There was a special guest too, right at the opening notes. When guitarist Derek Trucks hit the intro lick to the supercharged arrangement of Blind Willie McTell's"Statesboro Blues," it was not on Trucks' usual red Gibson SG but a gold-topped 1957 Les Paul – one of the late Duane Allman's original guitars.

The Beacon resurrection of At Fillmore East was, in one sense, dynamite illusion. The current-day Allmans – singer-organist Gregg Allman and drummers Jaimoe and Butch Trucks, who all played on the record; Derek (Butch's nephew), guitarist Warren Haynes; bassist Oteil Burbridge and percussionist Marc Quiñones – inevitably played the album as it was immortalized, not as it happened in real time. The original seven-song track listing jumped back and forth between March 12th and 13th shows; the side-long expansion of Willie Cobbs' "You Don't Love Me" was a composite of versions from both nights.

But in performing the ideal, the band put flesh and immediacy on durable bright moments, like the falling molten harmonies of the guitars in "Hot 'Lanta," while writing new dramas in the long soloing passages. Derek and Haynes were both raised on the meat and mysticism of At Fillmore East and have spent their respective careers pursuing their variations on its promises. Haynes' slide work in Elmore James' "Done Somebody Wrong" was a hard-muscle spin on Duane's '71 fluidity, while Derek's slide break in "Stormy Monday" was an Indo-Coltrane blowout of grace on fire. The two locked into tight heated conversation in the railroad-drumming section of "You Don't Love Me," and Haynes threw in an extra bow to ex-Allmans guitarist Dickey Betts – a quote from the latter's "Les Brer in A Minor" on 1972's Eat a Peach – in the middle of Betts' "In Memory of Elizabeth Reed".

The second set opened with more March '71 madness: "Mountain Jam" and "Trouble No More," both on Eat a Peach but also taped that weekend. David Hidalgo of Los Lobos played guitar on "Don't Keep Me Wonderin'" from IdleWild South and the blues chestnut "Good Morning, Little Schoolgirl," but the pace lagged there, as if the band had run through its huge store of nightly fire and exultation reliving At Fillmore East.

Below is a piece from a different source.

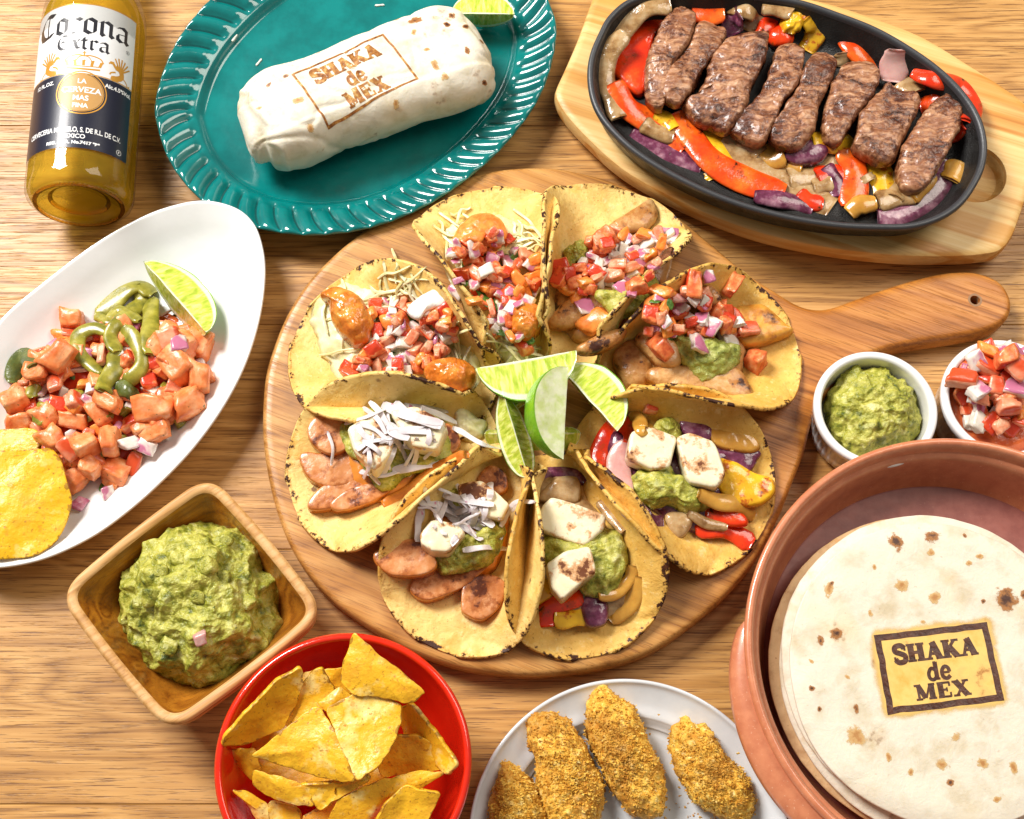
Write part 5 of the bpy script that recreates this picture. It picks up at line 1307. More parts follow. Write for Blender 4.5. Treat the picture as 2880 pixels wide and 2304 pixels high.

For the encore, the Allmans played a surprise, the memorial ballad "No One to Run With," from the 1994 album, Where It All Began – a recognition, sober and fond, of all they had lost, recovered and treasured since the spring of 1971. As an album, At Fillmore East preserved a brief legendary high in the band's life. At the Beacon, that gold standard became a living thing, all over again.